Kahvenin iklim üzerindeki etkileri
Yıllar boyunca kahve tüketimi üzerine yapılan araştırmalarda bilim insanları, 280 mililitre kahve hazırlamak için kullanılan her bir yöntemin ürettiği toplam Sera Gazı (GHG) emisyonlarını ölçtüler. Analizlerinde, kahve çekirdeklerinin üretiminden (ki bu en çok sera gazı salan kısımdır), fincan bittikten sonra çöpe giden atık miktarına kadar tüm süreç göz önünde bulunduruldu.
Sonuçlar kahvenin nasıl hazırlandığına bağlı olarak farklılık gösterdi. Örneğin, araştırmacılar ihtiyaç duyulandan daha fazla kahve kullanıldığında ortaya çıkan emisyonları da incelediler. Ayrıca Kanada’nın ikinci en yüksek sera gazı salınımına sahip eyaleti Alberta ile en düşük salınıma sahip Quebec arasındaki salınım farkını da analiz ettiler. Sonuçlar şaşırtıcıydı. Her seferinde geleneksel filtrelenmiş kahvenin en fazla karbondioksit miktarını ürettiği ortaya çıktı. Bunun nedeni, bir fincan kahve yapmak için gereken kahve tozu miktarının daha yüksek olması ve suyu ısıtmak ve kahveyi sıcak tutmak için gereken enerjiydi.

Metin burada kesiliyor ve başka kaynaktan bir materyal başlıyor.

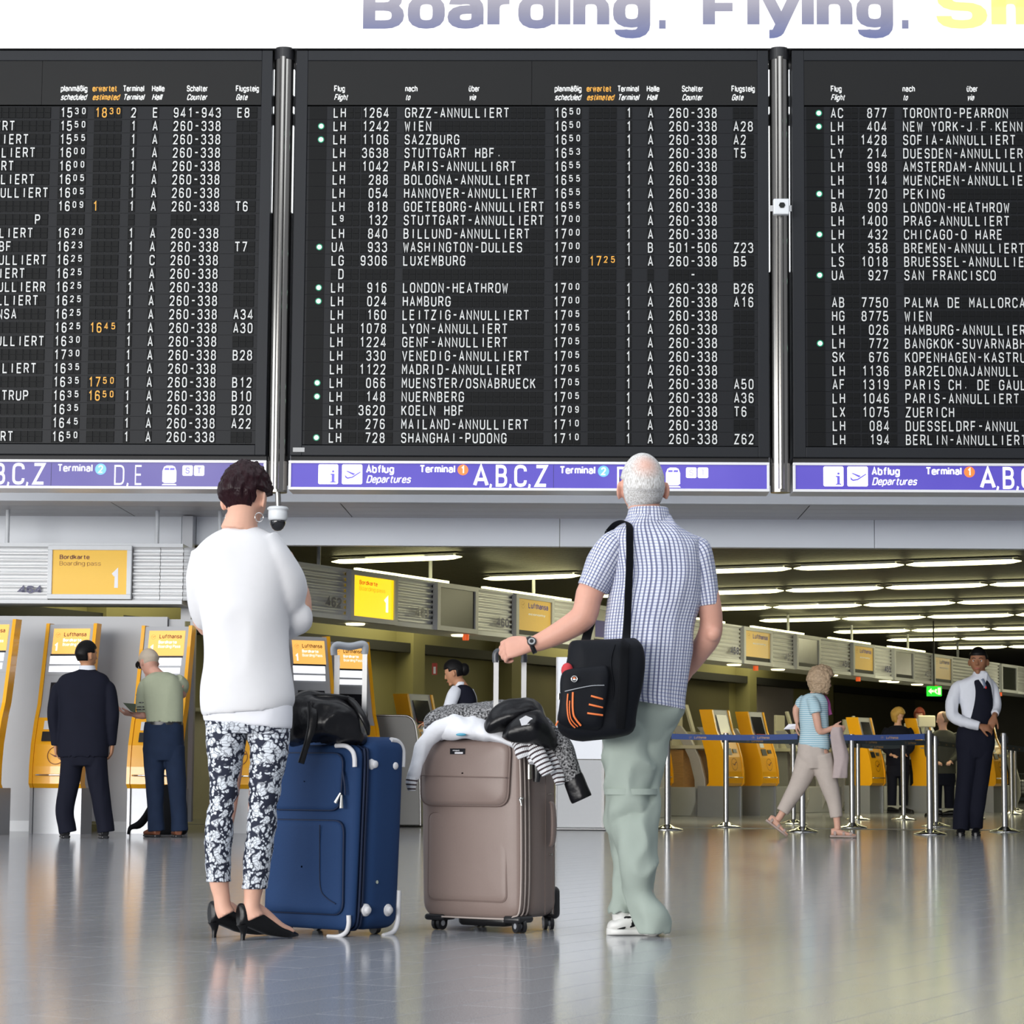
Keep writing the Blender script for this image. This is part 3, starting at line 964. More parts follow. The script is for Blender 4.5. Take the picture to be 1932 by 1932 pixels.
def waysign(label, x0, x1, off, face, lit, what):
    """off = pixel offset of this sign's printing against the middle sign"""
    zt, zb = BX(1000, 871.5)[1], BX(1000, 926.5)[1]
    t = thing('wayfinding_sign', label, 'sign', tuple(MF @ Vector(((x0 + x1) / 2, KP, zb))), group='violet signs under the flight boards')
    m = MB(MF); f = 5 * S
    for a in ((x0, x1, zt - f, zt), (x0, x1, zb, zb + f), (x0, x0 + f, zb + f, zt - f), (x1 - f, x1, zb + f, zt - f)):
        m.box(a[0], a[1], KP - 0.035, KP + 0.30, a[2], a[3])
    bevel(m.obj('frame', M_fr, t), 0.003)
    m = MB(MF); m.box(x0 + f, x1 - f, KP - 0.02, KP + 0.28, zb + f, zt - f); m.obj('face_panel', face, t)
    def bx(px): return cx_s(px) + off
    def cx_s(px): return BX(px, 898)[0]
    zz = lambda py: BX(1000, py + 2.2)[1]
    y = KP - 0.0225
    wm = MB(MF); vm = MB(MF); wmat = E_sw if lit else E_sg
    def sq(a, b_, p, q, mb=wm, yy=y):
        r = 2 * S; xa, xb, za, zb_ = bx(a), bx(b_), zz(q), zz(p)
        mb.add([(xa + r, yy, za), (xb - r, yy, za), (xb, yy, za + r), (xb, yy, zb_ - r), (xb - r, yy, zb_), (xa + r, yy, zb_), (xa, yy, zb_ - r), (xa, yy, za + r)], [tuple(range(8))])
    y2 = y - 0.003
    if 'i' in what:
        for qa, qb in ((601, 638.5), (645.5, 684)):
            w2 = MB(MF); sq(qa, qb, 876, 913.5, w2); w2.obj('pictogram', wmat, t)
        cxx, czz = bx(629), zz(889.5)
        vm.add([(cxx + 2.2 * S * math.cos(a * math.pi / 6), y2, czz + 2.2 * S * math.sin(a * math.pi / 6)) for a in range(12)], [tuple(range(12))])
        for a, b_, p, q in ((626.5, 631.5, 894, 910), (624, 629, 894, 896), (623.8, 634.2, 908.4, 910.4)):
            vm.add([(bx(a), y2, zz(q)), (bx(b_), y2, zz(q)), (bx(b_), y2, zz(p)), (bx(a), y2, zz(p))], [(0, 1, 2, 3)])
        pl = lambda pts: vm.add([(bx(a), y2, zz(b_)) for a, b_ in pts], [tuple(range(len(pts)))])
        pl([(651, 895.5), (656, 900.5), (664, 899.5), (680, 889.5), (681, 891), (665.5, 901.5), (656, 903.5), (652, 901)])
        pl([(652.5, 888.5), (656, 888.3), (671, 893.8), (667, 896.5)])
        word(t, wmat, 'Abflug', (bx(691), y, zz(892.5)), X, Z, 15.5 * S, frame=MF, width=52 * S, th=2.2)
        word(t, wmat, 'Departures', (bx(691.5), y, zz(911)), X, Z, 14.5 * S, frame=MF, width=82 * S, th=1.8, shear=0.22)
        word(t, wmat, 'Terminal', (bx(792), y, zz(891.5)), X, Z, 15 * S, frame=MF, width=66 * S, th=2.3)
    om = MB(MF)
    def circ(mb, a, b_, r, yy=y):
        mb.add([(bx(a) + r * S * math.cos(k * math.pi / 12), yy, zz(b_) + r * S * math.sin(k * math.pi / 12)) for k in range(24)], [tuple(range(24))])
    if 'a' in what:
        circ(om, 873.5, 885.5, 10); om.obj('orange_disc', E_or, t)
        gm = MB(MF); glyph(gm, '1', Vector((bx(870), y2, zz(891.5))), X, Z, 12 * S, 0, th=2.2, w=6.5 * S); gm.obj('lettering', wmat, t)
        am = MB(MF)
        for ch, a, b_ in (('A', 893, 921), ('B', 935, 957), ('C', 970, 993), ('Z', 1009, 1032)):
            glyph(am, ch, Vector((bx(a + 3), y, zz(914))), X, Z, 35 * S, 0, th=1.7, w=(b_ - a - 5) * S)
        for a in (922, 959, 995): glyph(am, ',', Vector((bx(a), y, zz(914))), X, Z, 32 * S, 0, th=1.8, w=12 * S)
        am.obj('lettering', wmat, t)
        ln = MB(MF); xx = bx(1044); ln.box(xx, xx + 0.6 * S, KP - 0.0215, KP - 0.02, zz(922), zz(876)); ln.obj('panel_seam', M_dark, t)
    if 'b' in what:
        bm2 = MB(MF)
        word(t, wmat, 'Terminal', (bx(1056), y, zz(892.5)), X, Z, 15 * S, frame=MF, width=66 * S, th=2.3)
        circ(bm2, 1138.5, 887, 10.5); bm2.obj('blue_disc', E_bl, t)
        gm = MB(MF)
        glyph(gm, '2', Vector((bx(1135), y2, zz(893))), X, Z, 12 * S, 0, th=2.0, w=7 * S); gm.obj('lettering', wmat, t); gm = MB(MF)
        for ch, a, b_ in (('D', 1163, 1184), ('E', 1202, 1219)):
            glyph(gm, ch, Vector((bx(a + 3), y, zz(915))), X, Z, 34 * S, 0, th=1.35 if lit else 1.1, w=(b_ - a - 5) * S)
        glyph(gm, ',', Vector((bx(1186), y, zz(915))), X, Z, 32 * S, 0, th=1.6, w=12 * S)
        gm.obj('lettering', wmat, t)
        # train
        wm.add([(bx(a), y, zz(b_)) for a, b_ in ((1256, 910), (1256, 890), (1259, 882), (1264, 879.5), (1275, 879.5), (1280, 882), (1283, 890), (1283, 910), (1279, 913), (1260, 913))], [tuple(range(10))])
        tb = MB(MF); tb.add([(bx(a), y, zz(b_)) for a, b_ in ((1255, 917), (1284, 917), (1282, 914.3), (1257, 914.3))], [(0, 1, 2, 3)]); tb.obj('train_track', wmat, t)
        for a, b_ in ((1260, 1268.8), (1270.2, 1279)):
            vm.add([(bx(q[0]), y2, zz(q[1])) for q in ((a, 888), (b_, 888), (b_, 884.5), (a + 1, 884.5))], [(0, 1, 2, 3)])
        for qa, qb in ((1294, 1314), (1316, 1336)):
            w2 = MB(MF); sq(qa, qb, 879, 899, w2); w2.obj('pictogram', wmat, t)
        glyph(vm, 'S', Vector((bx(1301), y2, zz(894))), X, Z, 10 * S, 0, th=1.1 if not lit else 0.7, w=6 * S)
        glyph(vm, 'T', Vector((bx(1323), y2, zz(894))), X, Z, 10 * S, 0, th=1.1 if not lit else 0.7, w=6 * S)
    wm.obj('train_pictogram', wmat, t); vm.obj('pictogram_ink', V2, t)
    return t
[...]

Ortalama olarak, ikinci en fazla emisyon üreten yöntem, yine tek bir fincan yapmak için gereken kahve miktarı nedeniyle, French press kullanılarak demlenen kahve olduğu ortaya çıktı.
Kahve kapsülleri listede üçüncü sırada yer aldı. Çünkü kapsüllerdeki kahve miktarı kontrol ediliyor ve bu da aşırı tüketimi engelliyor. Her kapsül 11 ila 13 gram arasında kahve tasarrufu sağlıyor.

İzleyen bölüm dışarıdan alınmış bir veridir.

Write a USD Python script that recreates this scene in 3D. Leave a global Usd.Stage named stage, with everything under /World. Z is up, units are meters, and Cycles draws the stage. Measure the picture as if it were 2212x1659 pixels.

Araştırmaya göre hazır kahve, daha az kahve kullanıldığı ve su ısıtıcıları geleneksel kahve makinesinden daha az enerji harcadığı için demleme yapmanın en çevre dostu yolu ortaya çıktı.
Çevreye en az etkiyle nasıl kahve içilir?
Görünürde, kahve içenlerin kontrol edemediği bir şey, kahve üretimi sırasında üretilen emisyondur. Yani kahvenin tarım aşaması en kirletici süreçtir. Kahve hangi yöntemle hazırlanırsa hazırlansın, kahve yetiştirmek için yoğun sulama, gübreleme ve böcek ilacı kullanımı gerektiğinden, çekirdeklerin hasadı ve üretimi emisyonların %40 ila %80’ini oluşturuyor. Bu nedenle, kapsüllerin daha fazla fiziksel atığa neden olduğu algısına rağmen, kahve kapsülleri tek bir fincan yapmak için ihtiyaç duyulandan daha fazla kahve kullanmak kadar zararlı değil. Bu durum elbette kapsüllerin mucizevi bir çözüm olduğu anlamına gelmiyor. Ancak araştırma sonuçları, önyargılarımızın bizi nasıl yönlendirdiğini de gösteriyor.
Kapsül kullanmak sorunu çözmüyor aksine kapsül yönteminin kolaylığı insanları daha çok kahve içmeye zorluyor. Çevreye duyarlıysak seçim yapmak zorundayız.
Ya kahveyi daha az içeceğiz ya da çevre etkilerinin sonuçlarına katlanacağız.